_WHAT IS EXPECTED_
Restate the complete material exactly.

_INFORMATION SUPPLIED_

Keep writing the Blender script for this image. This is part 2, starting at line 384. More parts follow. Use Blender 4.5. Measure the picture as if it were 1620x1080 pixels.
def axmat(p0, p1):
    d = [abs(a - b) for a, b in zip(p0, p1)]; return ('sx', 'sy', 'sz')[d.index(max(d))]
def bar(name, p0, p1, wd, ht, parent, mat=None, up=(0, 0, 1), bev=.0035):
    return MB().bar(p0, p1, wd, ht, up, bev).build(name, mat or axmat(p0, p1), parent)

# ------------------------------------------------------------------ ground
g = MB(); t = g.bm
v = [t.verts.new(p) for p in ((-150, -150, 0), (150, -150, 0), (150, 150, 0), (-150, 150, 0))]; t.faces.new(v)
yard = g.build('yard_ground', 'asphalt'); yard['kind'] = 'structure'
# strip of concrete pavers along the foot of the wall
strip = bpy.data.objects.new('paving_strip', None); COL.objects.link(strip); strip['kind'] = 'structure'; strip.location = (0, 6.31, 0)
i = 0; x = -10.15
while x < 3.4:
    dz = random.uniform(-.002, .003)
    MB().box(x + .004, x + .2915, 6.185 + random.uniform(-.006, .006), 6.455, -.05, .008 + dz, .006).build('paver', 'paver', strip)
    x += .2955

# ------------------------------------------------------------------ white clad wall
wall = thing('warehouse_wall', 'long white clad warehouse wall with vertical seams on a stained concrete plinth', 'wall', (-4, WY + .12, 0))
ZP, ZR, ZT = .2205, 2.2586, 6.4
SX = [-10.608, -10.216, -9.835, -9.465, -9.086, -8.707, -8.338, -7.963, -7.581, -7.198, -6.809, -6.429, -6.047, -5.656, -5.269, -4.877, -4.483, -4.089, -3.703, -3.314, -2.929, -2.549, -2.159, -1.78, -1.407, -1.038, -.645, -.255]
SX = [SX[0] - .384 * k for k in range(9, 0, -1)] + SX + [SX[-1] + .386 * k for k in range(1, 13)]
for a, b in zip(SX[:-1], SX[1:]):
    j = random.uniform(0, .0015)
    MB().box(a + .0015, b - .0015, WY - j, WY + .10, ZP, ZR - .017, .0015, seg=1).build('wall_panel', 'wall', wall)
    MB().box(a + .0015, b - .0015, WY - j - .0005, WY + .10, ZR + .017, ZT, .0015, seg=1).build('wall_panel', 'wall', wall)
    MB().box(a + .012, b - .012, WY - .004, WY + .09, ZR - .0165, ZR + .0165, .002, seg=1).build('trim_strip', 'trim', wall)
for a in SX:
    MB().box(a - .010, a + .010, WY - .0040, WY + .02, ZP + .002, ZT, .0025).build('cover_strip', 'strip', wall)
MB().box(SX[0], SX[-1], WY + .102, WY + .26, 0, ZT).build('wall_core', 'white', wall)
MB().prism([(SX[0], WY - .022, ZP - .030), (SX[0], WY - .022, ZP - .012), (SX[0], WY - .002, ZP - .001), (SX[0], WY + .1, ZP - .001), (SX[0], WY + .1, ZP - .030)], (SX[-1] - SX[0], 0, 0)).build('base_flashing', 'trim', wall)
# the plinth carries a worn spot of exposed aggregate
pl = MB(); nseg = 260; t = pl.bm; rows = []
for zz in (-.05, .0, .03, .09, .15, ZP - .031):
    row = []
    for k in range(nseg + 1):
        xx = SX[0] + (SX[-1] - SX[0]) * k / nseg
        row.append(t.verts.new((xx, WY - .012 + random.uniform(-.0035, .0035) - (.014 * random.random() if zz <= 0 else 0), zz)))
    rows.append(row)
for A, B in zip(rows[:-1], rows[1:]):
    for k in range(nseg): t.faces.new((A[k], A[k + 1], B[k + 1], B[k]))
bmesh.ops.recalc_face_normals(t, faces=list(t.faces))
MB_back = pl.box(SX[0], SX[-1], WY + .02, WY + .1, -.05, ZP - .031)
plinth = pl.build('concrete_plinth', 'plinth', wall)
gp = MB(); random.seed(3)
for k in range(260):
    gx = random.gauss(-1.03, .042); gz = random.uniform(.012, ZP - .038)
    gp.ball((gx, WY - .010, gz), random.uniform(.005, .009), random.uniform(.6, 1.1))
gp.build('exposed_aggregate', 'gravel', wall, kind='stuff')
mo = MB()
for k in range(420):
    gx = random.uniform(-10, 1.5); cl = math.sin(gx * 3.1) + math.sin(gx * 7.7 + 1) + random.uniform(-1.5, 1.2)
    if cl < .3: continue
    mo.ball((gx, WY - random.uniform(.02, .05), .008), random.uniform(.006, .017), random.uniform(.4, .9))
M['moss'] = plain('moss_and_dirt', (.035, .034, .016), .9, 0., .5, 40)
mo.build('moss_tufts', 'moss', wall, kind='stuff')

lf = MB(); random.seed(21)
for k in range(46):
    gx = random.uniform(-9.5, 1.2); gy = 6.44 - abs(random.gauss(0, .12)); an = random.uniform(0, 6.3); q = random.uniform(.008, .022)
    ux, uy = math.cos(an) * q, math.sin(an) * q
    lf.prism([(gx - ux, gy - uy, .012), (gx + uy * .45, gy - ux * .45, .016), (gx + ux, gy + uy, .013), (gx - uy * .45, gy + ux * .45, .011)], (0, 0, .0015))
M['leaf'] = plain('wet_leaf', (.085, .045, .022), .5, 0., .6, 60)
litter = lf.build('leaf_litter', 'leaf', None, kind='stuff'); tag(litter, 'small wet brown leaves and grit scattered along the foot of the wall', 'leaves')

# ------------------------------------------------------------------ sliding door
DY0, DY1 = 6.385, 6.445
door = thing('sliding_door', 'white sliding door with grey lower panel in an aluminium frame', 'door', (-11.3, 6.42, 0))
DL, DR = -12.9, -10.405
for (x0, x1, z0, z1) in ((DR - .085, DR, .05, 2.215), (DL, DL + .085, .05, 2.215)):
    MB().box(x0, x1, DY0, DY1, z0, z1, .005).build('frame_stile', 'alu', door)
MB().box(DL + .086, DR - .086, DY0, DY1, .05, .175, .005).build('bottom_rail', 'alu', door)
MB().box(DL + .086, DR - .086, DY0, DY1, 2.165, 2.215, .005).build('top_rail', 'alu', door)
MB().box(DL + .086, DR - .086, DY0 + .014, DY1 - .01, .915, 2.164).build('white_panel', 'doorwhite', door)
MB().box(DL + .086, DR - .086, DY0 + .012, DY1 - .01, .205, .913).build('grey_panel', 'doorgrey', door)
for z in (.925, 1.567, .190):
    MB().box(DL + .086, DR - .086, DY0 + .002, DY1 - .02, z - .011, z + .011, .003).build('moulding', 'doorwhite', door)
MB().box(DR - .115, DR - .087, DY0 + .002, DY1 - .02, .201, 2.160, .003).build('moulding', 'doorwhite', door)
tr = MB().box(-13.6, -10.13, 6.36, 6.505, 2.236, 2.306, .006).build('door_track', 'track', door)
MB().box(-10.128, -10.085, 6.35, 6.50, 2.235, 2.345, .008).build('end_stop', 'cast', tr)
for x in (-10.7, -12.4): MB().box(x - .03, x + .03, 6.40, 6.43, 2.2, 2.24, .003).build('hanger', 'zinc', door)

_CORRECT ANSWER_
Keep writing the Blender script for this image. This is part 2, starting at line 384. More parts follow. Use Blender 4.5. Measure the picture as if it were 1620x1080 pixels.
def axmat(p0, p1):
    d = [abs(a - b) for a, b in zip(p0, p1)]; return ('sx', 'sy', 'sz')[d.index(max(d))]
def bar(name, p0, p1, wd, ht, parent, mat=None, up=(0, 0, 1), bev=.0035):
    return MB().bar(p0, p1, wd, ht, up, bev).build(name, mat or axmat(p0, p1), parent)

# ------------------------------------------------------------------ ground
g = MB(); t = g.bm
v = [t.verts.new(p) for p in ((-150, -150, 0), (150, -150, 0), (150, 150, 0), (-150, 150, 0))]; t.faces.new(v)
yard = g.build('yard_ground', 'asphalt'); yard['kind'] = 'structure'
# strip of concrete pavers along the foot of the wall
strip = bpy.data.objects.new('paving_strip', None); COL.objects.link(strip); strip['kind'] = 'structure'; strip.location = (0, 6.31, 0)
i = 0; x = -10.15
while x < 3.4:
    dz = random.uniform(-.002, .003)
    MB().box(x + .004, x + .2915, 6.185 + random.uniform(-.006, .006), 6.455, -.05, .008 + dz, .006).build('paver', 'paver', strip)
    x += .2955

# ------------------------------------------------------------------ white clad wall
wall = thing('warehouse_wall', 'long white clad warehouse wall with vertical seams on a stained concrete plinth', 'wall', (-4, WY + .12, 0))
ZP, ZR, ZT = .2205, 2.2586, 6.4
SX = [-10.608, -10.216, -9.835, -9.465, -9.086, -8.707, -8.338, -7.963, -7.581, -7.198, -6.809, -6.429, -6.047, -5.656, -5.269, -4.877, -4.483, -4.089, -3.703, -3.314, -2.929, -2.549, -2.159, -1.78, -1.407, -1.038, -.645, -.255]
SX = [SX[0] - .384 * k for k in range(9, 0, -1)] + SX + [SX[-1] + .386 * k for k in range(1, 13)]
for a, b in zip(SX[:-1], SX[1:]):
    j = random.uniform(0, .0015)
    MB().box(a + .0015, b - .0015, WY - j, WY + .10, ZP, ZR - .017, .0015, seg=1).build('wall_panel', 'wall', wall)
    MB().box(a + .0015, b - .0015, WY - j - .0005, WY + .10, ZR + .017, ZT, .0015, seg=1).build('wall_panel', 'wall', wall)
    MB().box(a + .012, b - .012, WY - .004, WY + .09, ZR - .0165, ZR + .0165, .002, seg=1).build('trim_strip', 'trim', wall)
for a in SX:
    MB().box(a - .010, a + .010, WY - .0040, WY + .02, ZP + .002, ZT, .0025).build('cover_strip', 'strip', wall)
MB().box(SX[0], SX[-1], WY + .102, WY + .26, 0, ZT).build('wall_core', 'white', wall)
MB().prism([(SX[0], WY - .022, ZP - .030), (SX[0], WY - .022, ZP - .012), (SX[0], WY - .002, ZP - .001), (SX[0], WY + .1, ZP - .001), (SX[0], WY + .1, ZP - .030)], (SX[-1] - SX[0], 0, 0)).build('base_flashing', 'trim', wall)
# the plinth carries a worn spot of exposed aggregate
pl = MB(); nseg = 260; t = pl.bm; rows = []
for zz in (-.05, .0, .03, .09, .15, ZP - .031):
    row = []
    for k in range(nseg + 1):
        xx = SX[0] + (SX[-1] - SX[0]) * k / nseg
        row.append(t.verts.new((xx, WY - .012 + random.uniform(-.0035, .0035) - (.014 * random.random() if zz <= 0 else 0), zz)))
    rows.append(row)
for A, B in zip(rows[:-1], rows[1:]):
    for k in range(nseg): t.faces.new((A[k], A[k + 1], B[k + 1], B[k]))
bmesh.ops.recalc_face_normals(t, faces=list(t.faces))
MB_back = pl.box(SX[0], SX[-1], WY + .02, WY + .1, -.05, ZP - .031)
plinth = pl.build('concrete_plinth', 'plinth', wall)
gp = MB(); random.seed(3)
for k in range(260):
    gx = random.gauss(-1.03, .042); gz = random.uniform(.012, ZP - .038)
    gp.ball((gx, WY - .010, gz), random.uniform(.005, .009), random.uniform(.6, 1.1))
gp.build('exposed_aggregate', 'gravel', wall, kind='stuff')
mo = MB()
for k in range(420):
    gx = random.uniform(-10, 1.5); cl = math.sin(gx * 3.1) + math.sin(gx * 7.7 + 1) + random.uniform(-1.5, 1.2)
    if cl < .3: continue
    mo.ball((gx, WY - random.uniform(.02, .05), .008), random.uniform(.006, .017), random.uniform(.4, .9))
M['moss'] = plain('moss_and_dirt', (.035, .034, .016), .9, 0., .5, 40)
mo.build('moss_tufts', 'moss', wall, kind='stuff')

lf = MB(); random.seed(21)
for k in range(46):
    gx = random.uniform(-9.5, 1.2); gy = 6.44 - abs(random.gauss(0, .12)); an = random.uniform(0, 6.3); q = random.uniform(.008, .022)
    ux, uy = math.cos(an) * q, math.sin(an) * q
    lf.prism([(gx - ux, gy - uy, .012), (gx + uy * .45, gy - ux * .45, .016), (gx + ux, gy + uy, .013), (gx - uy * .45, gy + ux * .45, .011)], (0, 0, .0015))
M['leaf'] = plain('wet_leaf', (.085, .045, .022), .5, 0., .6, 60)
litter = lf.build('leaf_litter', 'leaf', None, kind='stuff'); tag(litter, 'small wet brown leaves and grit scattered along the foot of the wall', 'leaves')

# ------------------------------------------------------------------ sliding door
DY0, DY1 = 6.385, 6.445
door = thing('sliding_door', 'white sliding door with grey lower panel in an aluminium frame', 'door', (-11.3, 6.42, 0))
DL, DR = -12.9, -10.405
for (x0, x1, z0, z1) in ((DR - .085, DR, .05, 2.215), (DL, DL + .085, .05, 2.215)):
    MB().box(x0, x1, DY0, DY1, z0, z1, .005).build('frame_stile', 'alu', door)
MB().box(DL + .086, DR - .086, DY0, DY1, .05, .175, .005).build('bottom_rail', 'alu', door)
MB().box(DL + .086, DR - .086, DY0, DY1, 2.165, 2.215, .005).build('top_rail', 'alu', door)
MB().box(DL + .086, DR - .086, DY0 + .014, DY1 - .01, .915, 2.164).build('white_panel', 'doorwhite', door)
MB().box(DL + .086, DR - .086, DY0 + .012, DY1 - .01, .205, .913).build('grey_panel', 'doorgrey', door)
for z in (.925, 1.567, .190):
    MB().box(DL + .086, DR - .086, DY0 + .002, DY1 - .02, z - .011, z + .011, .003).build('moulding', 'doorwhite', door)
MB().box(DR - .115, DR - .087, DY0 + .002, DY1 - .02, .201, 2.160, .003).build('moulding', 'doorwhite', door)
tr = MB().box(-13.6, -10.13, 6.36, 6.505, 2.236, 2.306, .006).build('door_track', 'track', door)
MB().box(-10.128, -10.085, 6.35, 6.50, 2.235, 2.345, .008).build('end_stop', 'cast', tr)
for x in (-10.7, -12.4): MB().box(x - .03, x + .03, 6.40, 6.43, 2.2, 2.24, .003).build('hanger', 'zinc', door)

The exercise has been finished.